Rates rise push

By STEVE GRAY

DECADES of infrastructure neglect are behind Tenterfield Shire Council’s push to hike rates by 84 per cent over the next decade, a meeting in Liston on Tuesday night was told.
A team of council bureaucrats outlined the dire financial position which has seen the council threatened with amalgamation.
About 30 people attended the meeting, one of eight the council is holding as it campaigns for the massive rates increases.
However, an opponent of the planned increase told the meeting that council is only putting one side of the story.
Robert Walker of the Tenterfield Rates and Anti-amalgamation Forum said council was only making the case for the huge rates increases and not the community’s right to protest them.
General manager Lotta Jackson said every possible cut to council expenditure had been made.
“We looked at every line item, we cut costs where we could. We’ve cut costs in every single area except roads and roads infrastructure,” she said.
Council property surplus to requirements had been sold or was on the market, Ms Jackson said.
“What we’re left with now is to increase rates through a special rates variation,” she said.
Including the three per cent rate pegging increase allowed by the State Government council wants to lift rates by 15 per cent next financial year, 10 per cent for the following three years and then abide by rate pegging.
The meeting was told the first year’s increase amounted to an average $71.30 per ratepayer, “or half a loaf of bread or not quite a litre of petrol” per week.
Director of Engineering Services Dennis Gascoigne said much of the shire’s infrastructure was built in the Depression and just after World War II and $400 million of assets is now near the renewal phase and the shire needed to find a way to fund the backlog.
“What we have to do now is make a political solution, we have to build the case for a (rates) upgrade,” Mr Gascoigne said.
The meeting was invited to make suggestions about other ways to fund the shire.
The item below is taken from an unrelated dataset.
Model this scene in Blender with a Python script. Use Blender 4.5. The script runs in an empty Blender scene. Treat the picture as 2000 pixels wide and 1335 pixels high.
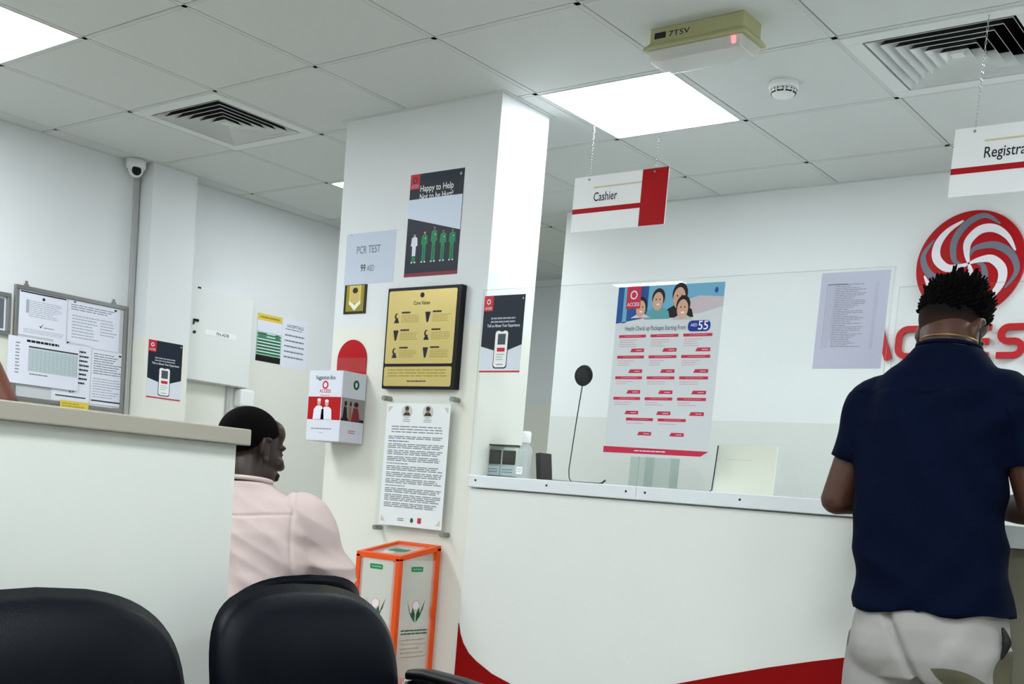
import bpy, bmesh, math, random
import numpy as np
from mathutils import Vector, Matrix, noise
C = bpy.context.scene.collection
scn = bpy.context.scene
PI = math.pi
random.seed(7)

# ------------------------------------------------------------------ camera
H = 2.67                                   # ceiling height
cam_d = bpy.data.cameras.new('camera')
cam = bpy.data.objects.new('camera', cam_d); C.objects.link(cam)
cam_d.sensor_fit = 'HORIZONTAL'; cam_d.sensor_width = 36
cam_d.lens = 36 * 2227.19 / 2000
cam_d.shift_x = (1000 - 941.95) / 2000
cam_d.shift_y = (1180.94 - 667.5) / 2000
cam_d.clip_start = 0.05
yw, pt_, rl = math.radians(-38.2303), math.radians(-5.6108), math.radians(4.6869)
fw = Vector((math.sin(yw) * math.cos(pt_), math.cos(yw) * math.cos(pt_), math.sin(pt_)))
r0 = Vector((math.cos(yw), -math.sin(yw), 0)); u0 = r0.cross(fw)
rr = math.cos(rl) * r0 + math.sin(rl) * u0
uu = -math.sin(rl) * r0 + math.cos(rl) * u0
M = Matrix((rr, uu, -fw)).transposed().to_4x4()
M.translation = (4.6145, -2.4429, 1.121)
cam.matrix_world = M
scn.camera = cam
# ------------------------------------------------------------------ world, exposure
w = bpy.data.worlds.new('world'); scn.world = w; w.use_nodes = True
w.node_tree.nodes['Background'].inputs[0].default_value = (.8, .85, .9, 1)
w.node_tree.nodes['Background'].inputs[1].default_value = 0.05
vs = scn.view_settings
vs.view_transform = 'Standard'; vs.look = 'None'; vs.gamma = 1; vs.use_curve_mapping = False
vs.exposure = 0.74
LAMP = 20.0                                # full strength of a ceiling panel
try:
    scn.cycles.max_bounces = 10; scn.cycles.diffuse_bounces = 6; scn.cycles.transparent_max_bounces = 24
    scn.cycles.use_denoising = True
except Exception: pass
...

These varied from returning bitumen roads to gravel; convincing the NSW government to pay rates on the 34 per cent of the shire that is state-owned; to painting towns in theme colours.
Attempts to raise the issue of the local dump were twice quashed, with the meeting restricted to the proposed rates rises.
Opponent Robert Walker said he was refused the opportunity to outline the case against the rises at the Liston meeting and an earlier one at Legume.
“I was not given the same opportunity to speak as other attendees of the meeting,” he said.
“When I was given the opportunity and asked about whether a cost shown on a pie-chart was included in the administration salaries, I was not given a clear answer.”
Mr Walker said he was abused by a councillor at the conclusion of the Liston meeting.
He handed out forms that will allow ratepayers opposing the rate rises to object to the NSW Independent Pricing and Regulatory Tribunal.

TIMELINE
Tenterfield Shire Council has invited written submissions on the issue of rates rises by 15 November.
Council will discuss the issue at its regular meeting on 27 November.
It’s application for the rates rises is due by 24 February 2014.
A part-decision by the Independent Pricing and Regulatory Tribunal is due in mid-June 2014.